Como consequência, a arte apresenta também as imagens, os retratos da presença indígena, mostrando que aqui existiram povos originários com culturas, com pensamento e filosofia diferentes daqueles que vieram do Ocidente. “Assim essa representação no desenho fala dos povos indígenas e do seu território; terra considerada como corpos indígenas, retratando o território”, destacou o professor.
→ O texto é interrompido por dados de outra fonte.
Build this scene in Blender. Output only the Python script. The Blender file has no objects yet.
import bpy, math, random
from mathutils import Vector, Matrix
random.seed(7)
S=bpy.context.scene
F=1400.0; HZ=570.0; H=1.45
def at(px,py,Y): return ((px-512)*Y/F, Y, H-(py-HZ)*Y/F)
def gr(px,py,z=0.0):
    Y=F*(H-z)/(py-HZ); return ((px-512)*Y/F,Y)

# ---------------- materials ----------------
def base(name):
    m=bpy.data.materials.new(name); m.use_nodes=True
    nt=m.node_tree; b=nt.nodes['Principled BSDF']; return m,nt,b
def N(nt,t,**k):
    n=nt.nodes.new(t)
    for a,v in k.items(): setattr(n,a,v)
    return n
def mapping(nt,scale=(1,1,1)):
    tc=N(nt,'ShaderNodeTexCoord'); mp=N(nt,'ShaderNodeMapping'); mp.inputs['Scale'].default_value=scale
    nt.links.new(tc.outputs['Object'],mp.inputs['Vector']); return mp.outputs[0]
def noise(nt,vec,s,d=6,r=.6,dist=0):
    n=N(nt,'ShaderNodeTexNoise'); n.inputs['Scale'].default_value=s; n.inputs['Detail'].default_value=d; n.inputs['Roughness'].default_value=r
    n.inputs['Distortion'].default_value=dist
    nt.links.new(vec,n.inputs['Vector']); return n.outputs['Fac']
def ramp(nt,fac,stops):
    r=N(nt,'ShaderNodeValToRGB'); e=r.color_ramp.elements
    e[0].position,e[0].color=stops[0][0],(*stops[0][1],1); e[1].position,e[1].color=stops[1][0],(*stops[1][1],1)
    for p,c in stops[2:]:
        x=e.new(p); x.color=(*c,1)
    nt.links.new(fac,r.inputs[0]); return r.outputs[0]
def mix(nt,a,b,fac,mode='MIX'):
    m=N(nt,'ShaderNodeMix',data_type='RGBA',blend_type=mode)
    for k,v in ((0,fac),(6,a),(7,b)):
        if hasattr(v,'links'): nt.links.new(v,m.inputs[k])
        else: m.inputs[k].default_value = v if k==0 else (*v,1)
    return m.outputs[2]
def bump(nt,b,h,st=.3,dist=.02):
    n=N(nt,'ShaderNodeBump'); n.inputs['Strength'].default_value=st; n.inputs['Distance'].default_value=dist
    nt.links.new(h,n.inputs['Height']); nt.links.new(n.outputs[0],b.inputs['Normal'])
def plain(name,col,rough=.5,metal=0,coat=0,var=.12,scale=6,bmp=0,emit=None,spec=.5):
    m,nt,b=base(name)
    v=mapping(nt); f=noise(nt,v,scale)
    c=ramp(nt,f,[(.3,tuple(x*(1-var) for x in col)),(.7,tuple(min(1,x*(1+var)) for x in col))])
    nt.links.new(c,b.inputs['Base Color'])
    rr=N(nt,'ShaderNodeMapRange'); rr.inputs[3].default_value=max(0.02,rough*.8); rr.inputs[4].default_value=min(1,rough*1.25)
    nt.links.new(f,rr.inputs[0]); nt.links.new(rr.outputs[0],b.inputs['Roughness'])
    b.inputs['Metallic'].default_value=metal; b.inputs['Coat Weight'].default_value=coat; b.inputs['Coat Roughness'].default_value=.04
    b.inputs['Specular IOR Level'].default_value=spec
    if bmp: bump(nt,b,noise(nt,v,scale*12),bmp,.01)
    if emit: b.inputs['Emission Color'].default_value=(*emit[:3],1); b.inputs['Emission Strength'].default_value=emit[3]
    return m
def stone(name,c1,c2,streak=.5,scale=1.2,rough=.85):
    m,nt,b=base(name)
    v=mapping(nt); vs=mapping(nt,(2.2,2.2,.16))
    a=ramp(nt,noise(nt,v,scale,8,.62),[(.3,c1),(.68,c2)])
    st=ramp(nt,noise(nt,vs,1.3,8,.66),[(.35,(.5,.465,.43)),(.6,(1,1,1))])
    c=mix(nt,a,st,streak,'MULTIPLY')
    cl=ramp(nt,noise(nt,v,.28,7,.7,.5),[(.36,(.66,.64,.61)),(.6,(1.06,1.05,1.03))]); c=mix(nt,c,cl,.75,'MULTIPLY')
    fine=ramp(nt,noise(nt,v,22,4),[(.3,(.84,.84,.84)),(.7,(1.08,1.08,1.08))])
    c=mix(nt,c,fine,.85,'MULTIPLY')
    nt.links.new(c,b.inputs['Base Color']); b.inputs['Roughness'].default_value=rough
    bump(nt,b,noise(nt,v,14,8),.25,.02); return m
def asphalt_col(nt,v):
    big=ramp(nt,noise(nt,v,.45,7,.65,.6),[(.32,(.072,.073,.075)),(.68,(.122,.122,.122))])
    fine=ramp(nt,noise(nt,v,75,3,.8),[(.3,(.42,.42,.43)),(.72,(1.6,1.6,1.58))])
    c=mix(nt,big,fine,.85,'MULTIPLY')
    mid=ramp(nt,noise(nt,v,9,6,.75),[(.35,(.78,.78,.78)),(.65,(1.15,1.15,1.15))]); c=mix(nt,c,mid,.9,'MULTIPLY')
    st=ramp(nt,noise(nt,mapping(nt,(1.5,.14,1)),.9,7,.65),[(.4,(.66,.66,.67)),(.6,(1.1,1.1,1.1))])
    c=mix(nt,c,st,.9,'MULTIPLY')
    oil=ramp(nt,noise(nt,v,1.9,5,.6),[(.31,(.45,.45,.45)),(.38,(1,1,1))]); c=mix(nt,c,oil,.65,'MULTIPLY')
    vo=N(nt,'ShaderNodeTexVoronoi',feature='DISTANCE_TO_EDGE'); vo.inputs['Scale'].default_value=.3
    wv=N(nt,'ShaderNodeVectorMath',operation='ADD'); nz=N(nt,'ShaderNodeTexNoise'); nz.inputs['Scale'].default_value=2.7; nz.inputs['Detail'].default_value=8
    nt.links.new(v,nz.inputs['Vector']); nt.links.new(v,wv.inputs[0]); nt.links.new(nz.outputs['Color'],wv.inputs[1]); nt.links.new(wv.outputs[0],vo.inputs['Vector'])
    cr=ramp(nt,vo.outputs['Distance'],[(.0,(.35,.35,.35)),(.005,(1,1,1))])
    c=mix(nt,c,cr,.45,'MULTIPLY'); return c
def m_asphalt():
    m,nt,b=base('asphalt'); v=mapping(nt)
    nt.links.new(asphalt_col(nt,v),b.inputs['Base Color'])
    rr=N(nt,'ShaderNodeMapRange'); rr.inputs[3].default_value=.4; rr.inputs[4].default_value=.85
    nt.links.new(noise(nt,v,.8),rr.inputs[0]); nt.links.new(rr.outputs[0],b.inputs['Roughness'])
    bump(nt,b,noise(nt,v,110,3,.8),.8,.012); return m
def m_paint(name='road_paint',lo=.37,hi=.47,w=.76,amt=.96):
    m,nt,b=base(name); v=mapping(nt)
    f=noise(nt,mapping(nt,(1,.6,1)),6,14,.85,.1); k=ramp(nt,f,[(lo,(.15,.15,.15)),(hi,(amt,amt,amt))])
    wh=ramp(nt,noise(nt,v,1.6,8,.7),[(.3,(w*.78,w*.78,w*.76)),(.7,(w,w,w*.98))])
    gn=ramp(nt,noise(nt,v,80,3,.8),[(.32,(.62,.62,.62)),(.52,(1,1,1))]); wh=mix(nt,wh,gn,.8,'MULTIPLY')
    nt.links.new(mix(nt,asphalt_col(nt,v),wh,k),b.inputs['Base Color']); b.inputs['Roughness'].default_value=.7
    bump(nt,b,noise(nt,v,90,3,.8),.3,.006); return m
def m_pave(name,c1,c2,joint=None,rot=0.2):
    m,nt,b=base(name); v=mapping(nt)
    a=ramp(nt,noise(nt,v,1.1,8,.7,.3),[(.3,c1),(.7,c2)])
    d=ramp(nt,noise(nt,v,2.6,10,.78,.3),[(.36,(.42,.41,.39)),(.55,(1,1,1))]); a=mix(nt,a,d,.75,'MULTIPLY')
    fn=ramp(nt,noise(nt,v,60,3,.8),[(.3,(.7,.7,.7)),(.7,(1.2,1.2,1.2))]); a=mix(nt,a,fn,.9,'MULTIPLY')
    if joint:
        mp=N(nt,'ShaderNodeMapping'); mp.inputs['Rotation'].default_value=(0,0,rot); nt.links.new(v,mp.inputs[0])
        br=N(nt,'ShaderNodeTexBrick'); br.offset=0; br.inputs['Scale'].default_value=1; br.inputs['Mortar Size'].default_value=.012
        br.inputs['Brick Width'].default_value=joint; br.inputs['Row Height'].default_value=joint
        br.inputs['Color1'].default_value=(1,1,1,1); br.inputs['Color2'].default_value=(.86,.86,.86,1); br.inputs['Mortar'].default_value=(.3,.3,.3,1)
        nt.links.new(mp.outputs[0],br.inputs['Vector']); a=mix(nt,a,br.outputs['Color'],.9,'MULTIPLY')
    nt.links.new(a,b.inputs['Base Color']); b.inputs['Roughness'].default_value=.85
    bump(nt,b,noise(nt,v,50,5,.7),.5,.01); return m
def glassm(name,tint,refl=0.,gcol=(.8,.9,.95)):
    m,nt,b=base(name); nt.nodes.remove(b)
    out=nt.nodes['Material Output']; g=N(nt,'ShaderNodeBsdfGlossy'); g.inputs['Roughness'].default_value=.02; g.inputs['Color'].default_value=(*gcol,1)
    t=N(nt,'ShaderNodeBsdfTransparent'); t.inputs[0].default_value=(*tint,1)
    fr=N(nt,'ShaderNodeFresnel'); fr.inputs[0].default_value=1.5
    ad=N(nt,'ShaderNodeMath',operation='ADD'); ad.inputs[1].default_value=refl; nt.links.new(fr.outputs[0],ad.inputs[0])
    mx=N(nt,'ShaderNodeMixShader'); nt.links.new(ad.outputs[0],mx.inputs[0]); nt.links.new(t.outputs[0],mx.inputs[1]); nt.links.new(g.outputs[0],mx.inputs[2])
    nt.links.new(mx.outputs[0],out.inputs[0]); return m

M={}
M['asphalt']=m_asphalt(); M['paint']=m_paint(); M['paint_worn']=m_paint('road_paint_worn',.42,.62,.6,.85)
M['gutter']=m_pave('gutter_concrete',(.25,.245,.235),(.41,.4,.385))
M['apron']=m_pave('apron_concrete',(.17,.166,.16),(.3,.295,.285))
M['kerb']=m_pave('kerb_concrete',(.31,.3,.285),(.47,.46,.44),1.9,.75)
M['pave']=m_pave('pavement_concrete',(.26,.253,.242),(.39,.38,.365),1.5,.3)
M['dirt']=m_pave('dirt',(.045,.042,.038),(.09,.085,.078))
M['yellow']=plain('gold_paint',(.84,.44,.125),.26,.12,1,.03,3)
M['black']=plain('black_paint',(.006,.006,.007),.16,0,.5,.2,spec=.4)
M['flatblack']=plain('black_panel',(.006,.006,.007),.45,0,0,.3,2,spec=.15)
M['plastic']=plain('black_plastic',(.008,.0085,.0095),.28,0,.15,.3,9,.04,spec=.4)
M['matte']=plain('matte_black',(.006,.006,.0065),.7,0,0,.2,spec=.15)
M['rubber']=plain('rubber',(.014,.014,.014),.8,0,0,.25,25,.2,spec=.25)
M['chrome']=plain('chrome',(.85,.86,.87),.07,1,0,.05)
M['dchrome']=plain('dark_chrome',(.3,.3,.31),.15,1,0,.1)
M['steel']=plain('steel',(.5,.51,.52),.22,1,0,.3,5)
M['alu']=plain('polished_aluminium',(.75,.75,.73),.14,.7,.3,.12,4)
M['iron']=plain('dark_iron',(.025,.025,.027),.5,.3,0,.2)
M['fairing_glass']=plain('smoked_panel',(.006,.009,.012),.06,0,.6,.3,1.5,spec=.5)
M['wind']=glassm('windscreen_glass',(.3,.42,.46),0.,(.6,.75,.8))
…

Ele explica que o cemitério retratado não é meramente uma terra qualquer. “Porque terra para nós é um corpo humano sobretudo um corpo de mulher porque só existem duas condições de gerar vida: como terra ou como mulher”. Portanto, essa noção é muito importante para os povos indígenas, na medida em que quando consideram como corpo de mulher é preciso de cuidado especial, de uma relação de pessoas de seres humanos. “O retrato do cemitério significa que aí estão os corpos indígenas de volta ao corpo e à casa da mãe terra, e como mãe nos acolhe, nos recebe no seu corpo. Ali estão presentes os corpos e os espíritos indígenas, portanto para nós é um solo sagrado esse sentido de casa e para nós é muito importante”, complementou.
O professor conclui explicando a importância do local onde será inaugurado o memorial. “Essa noção nos leva a considerar que esse lugar é especial, onde podemos nos comunicar, interagir por vários meios, como através do sonho, com nossos entes queridos que já foram, mas estão aí presentes”.